Zio Pino, assieme a quella generazione irripetibile di musicisti (da James Senese a Tony Esposito, passando per Tullio De Piscopo etc) ha creato le basi di un nuovo sound partenopeo, che negli anni ha ispirato intere generazioni di giovani musicisti napoletani. Ragazzi che hanno scelto il folk, il reggae, il pop, l'hip hop ma che da bambini ascoltavano lui. Perché è difficile essere napoletano e non essere cresciuto con Pino nelle orecchie, è quasi impossibile non avere un suo pezzo stampato a memoria in testa. È facile dirlo oggi, certo, oggi che non c'è più, ma è così. Si possono criticare, c'è chi l'ha fatto, le sue ultime cose, quella svolta "mainstream", pop, ma chi ha fatto la storia lascia sempre un fianco scoperto ai detrattori.
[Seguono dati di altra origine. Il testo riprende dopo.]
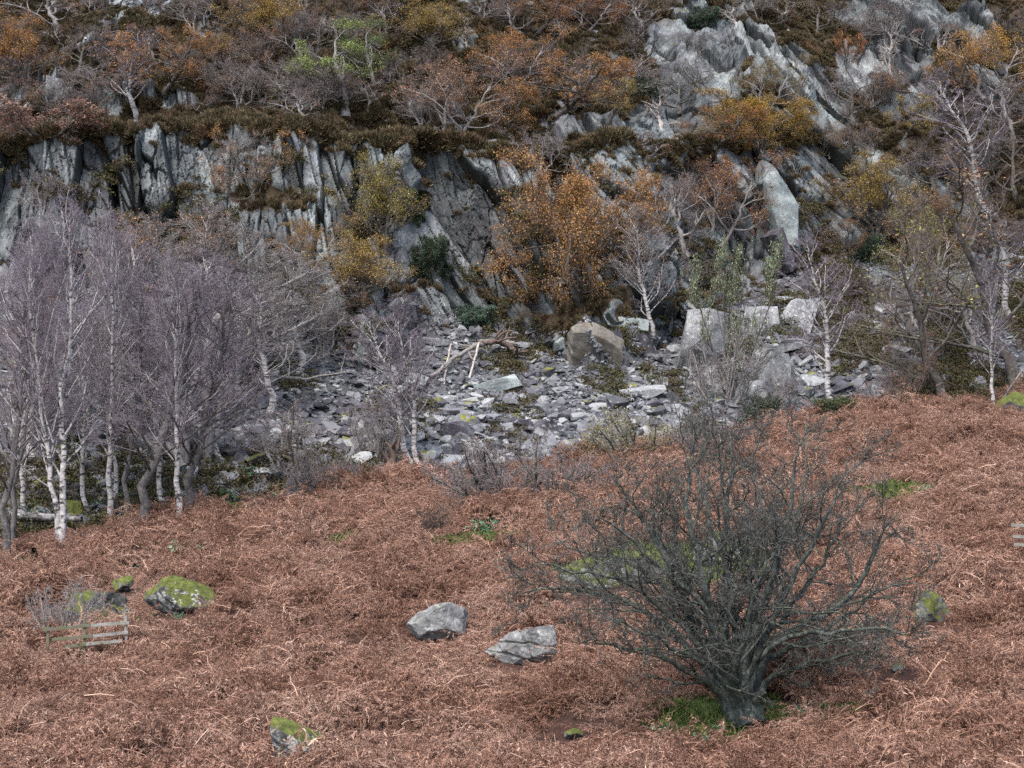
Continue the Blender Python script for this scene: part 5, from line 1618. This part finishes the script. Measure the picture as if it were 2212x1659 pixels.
# ------------------------------------------------------------------ ferns and leafy plants
nt = NT('green_fern')
fc = nt.ramp(nt.island(), [(0, (.02, .055, .03)), (.5, (.055, .13, .07)), (1, (.14, .24, .13))])
M_FERN = nt.out(fc)
ferns = []
for i in range(3):
    v, f = fern_clump(1200 + i, 12, 1.0, 1.3, 20, .20, .022, .1, .08, .05, (.5, 1.2))
    ferns.append(mesh_from('fern_clump', v, [f], False, [M_FERN]))
for i, (x, y, w, lb) in enumerate((
        (492, 1082, 80, 'dark green fern beside the mossy slab right of the birches'),
        (850, 1062, 70, 'blue green fern at the foot of the splintered stump'),
        (735, 1050, 70, 'green fern at the scree foot left of the splintered stump'),
        (790, 1040, 60, 'green fern just left of the splintered stump fern'),
        (1212, 985, 66, 'green fern growing in rocks above the hawthorn thicket'),
        (540, 1030, 66, 'fern under the mossy arched fallen branch'),
        (70, 1120, 80, 'large green fern at the left between birch trunks'),
        (262, 1085, 66, 'yellowish green fern behind the slim white and grey birches'),
        (1010, 690, 60, 'fern clump by the grey green shrub at the cliff foot'),
        (200, 1100, 60, 'fern in the gap right of the forked birch'),
        (2040, 905, 60, 'green fern at the foot of the tall dark right tree'))):
    p, n = spot(x, y)
    o = link('fern', ferns[i % 3])
    o.location = p + Vector((0, 0, .05))
    s = metres(w, p.y) / 1.6
    o.scale = (s, s, s)
    o.rotation_euler = (0, 0, i * 1.7)
    tag(o, lb, 'fern', 'green ferns')
lf = []
nt = NT('foxglove_leaves')
M_PLANT = nt.out(nt.ramp(nt.island(), [(0, (.03, .09, .05)), (.6, (.10, .21, .12)), (1, (.24, .34, .22))]))
for i in range(2):
    r2 = np.random.default_rng(i + 50)
    base = np.stack([r2.normal(0, .22, 60), r2.normal(0, .22, 60), r2.uniform(0, .38, 60)], -1)
    v, f = leaves((np.stack([base, base + .02], 1), None), 3, .12, r2, .04, .6, aspect=.6)
    lf.append(mesh_from('leafy_plant', v, [f], False, [M_PLANT]))
for i, (x, y, w, lb) in enumerate((
        (1755, 1550, 90, 'grey green leafy plant on grass right of the hawthorn trunk'),
        (1510, 1602, 60, 'leafy weeds left of the hawthorn trunk'),
        (1555, 1570, 40, 'small leafy weed touching the hawthorn trunk'),
        (1430, 1580, 60, 'pale leafy weeds in bracken left of the hawthorn'),
        (1640, 1612, 50, 'weeds below the hawthorn trunk'),
        (300, 1222, 50, 'dark leafy clump above the small round lichened stone'),
        (420, 1200, 80, 'wide leafy clump in grass above the broad mossy boulder'),
        (385, 1328, 26, 'tiny bright leafy plant under the broad mossy boulder'),
        (190, 1432, 36, 'little leafy plant below the wooden fence'),
        (1050, 1140, 60, 'pale leafy plant below the hawthorn thicket'),
        (2015, 1062, 50, 'leafy plant on the grass strip at right'),
        (790, 1455, 50, 'dull leafy tuft under the yellow topped flat stone'))):
    p, n = spot(x, y, .2)
    o = link("leafy_plant", lf[i % 2])
    o.location = p + Vector((0, 0, .08))
    s = metres(w, p.y) / .95
    o.scale = (s, s, s)
    o.rotation_euler = (0, 0, i * 1.3)
    tag(o, lb, 'plant', 'leafy green plants in the bracken')

# ------------------------------------------------------------------ fences
def wood_rail_mat(name, a, b, moss):
    nt = NT(name)
    v = nt.objcoord()
    g_ = nt.noise(nt.scaled(v, (1.2, 14, 14)), 2.5, 5, .7)
    c = nt.ramp(g_, [(.3, a), (.7, b)])
    if moss:
        c = nt.mix(nt.math('MULTIPLY', nt.step(nt.noise(v, 3, 4), .45, .6), moss), c, (.10, .12, .05))
    return nt.out(c, g_, .5, .01)


M_RAIL = wood_rail_mat('weathered_rail', (.15, .145, .135), (.36, .35, .33), .3)
M_RAIL_G = wood_rail_mat('mossy_rail', (.08, .08, .06), (.19, .18, .14), .7)


def beam(a, b, hgt, thk, rng, seg=8):
    """a sawn board from a to b, slightly warped, with chamfered edges"""
    a, b = Vector(a), Vector(b)
    d = (b - a)
    x = d.normalized()
    yv = Vector((0, 0, 1)).cross(x).normalized()
    zv = x.cross(yv)
    ch = min(hgt, thk) * .15
    sec = [(-thk / 2 + ch, -hgt / 2), (thk / 2 - ch, -hgt / 2), (thk / 2, -hgt / 2 + ch), (thk / 2, hgt / 2 - ch), (thk / 2 - ch, hgt / 2), (-thk / 2 + ch, hgt / 2), (-thk / 2, hgt / 2 - ch), (-thk / 2, -hgt / 2 + ch)]
    V = []
    for i in range(seg + 1):
        w = rng.normal(0, .006)
        for p, q in sec:
            V.append((a + d * (i / seg) + yv * p + zv * (q + w))[:])
    F_ = []
    for i in range(seg):
        for j in range(8):
            F_.append((i * 8 + j, i * 8 + (j + 1) % 8, i * 8 + 8 + (j + 1) % 8, i * 8 + 8 + j))
    caps = [tuple(range(7, -1, -1)), tuple(range(seg * 8, seg * 8 + 8))]
    return np.array(V), np.array(F_), np.array(caps)


def fence(label, posts, rails, Y, seed):
    """posts: (x, y_top, y_foot); rails: (x0, y0, x1, y1, mossy) in survey positions at depth Y"""
    rng = np.random.default_rng(seed)
    root = bpy.data.objects.new('wooden_fence', None)
    scene.collection.objects.link(root)
    org = at(posts[0][0], posts[0][2], Y)
    root.location = org
    for x, yt, yb, m in posts:
        a, b = at(x, yb, Y) - org, at(x, yt, Y) - org
        v, f, c = beam((a.x, a.y + .07, a.z - .6), (b.x, b.y + .07, b.z), .085, .085, rng)
        link('post', mesh_from('fence_post', v, [f, c], False, [M_RAIL_G if m else M_RAIL]), root)
    for x0, y0, x1, y1, m in rails:
        a, b = at(x0, y0, Y) - org, at(x1, y1, Y) - org
        v, f, c = beam(a, b, .10, .03, rng)
        link('rail', mesh_from('fence_rail', v, [f, c], False, [M_RAIL_G if m else M_RAIL]), root)
    tag(root, label, 'fence')


pf, _ = spot(185, 1402, .38)
fence('short weathered three rail fence by the mossy boulders at the left', [(103, 1352, 1405, 1), (182, 1335, 1412, 1), (272, 1330, 1405, 0)],
      [(92, 1361, 196, 1351, 1), (197, 1351, 279, 1345, 0), (112, 1382, 200, 1374, 1), (201, 1374, 277, 1366, 0), (140, 1398, 184, 1392, 1), (185, 1392, 264, 1384, 0)], pf.y, 1)
pf, _ = spot(2205, 1195, .5)
fence('end of a pale three rail fence cut by the right edge', [(2232, 1126, 1200, 0), (2300, 1132, 1206, 0)],
      [(2184, 1134, 2290, 1139, 0), (2188, 1158, 2290, 1164, 0), (2190, 1176, 2290, 1183, 0)], pf.y - .2, 2)

for q in range(9):                                   # trodden gap in the bracken before the fallen birch log
    pq, _ = spot(15 + q * 20, 1156)
    KEEP_OUT.append((pq.x, pq.y - .5, .75))
bracken_field()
In questi mesi, chi legge i giornali avrà letto soprattutto di eredità, guerre più o meno acclamate tra familiari, autopsie. Chi cammina per Napoli, però, e ne percorre strade e arterie si sarà soprattutto reso conto di quanto ormai Daniele, oggi più che mai, sia diventato una colonna sonora costante nella quotidianità partenopea, un flusso costante di note che ripercorrono la sua carriera e la nostra vita. Pino Daniele oggi avrebbe compiuto 60 anni, e commemorazioni a parte, l'unico regalo che possiamo fargli, oggi e sempre, è conservare il godimento che chi lo ha amato prova ogni volta che lo ascolta e lo fa ascoltare.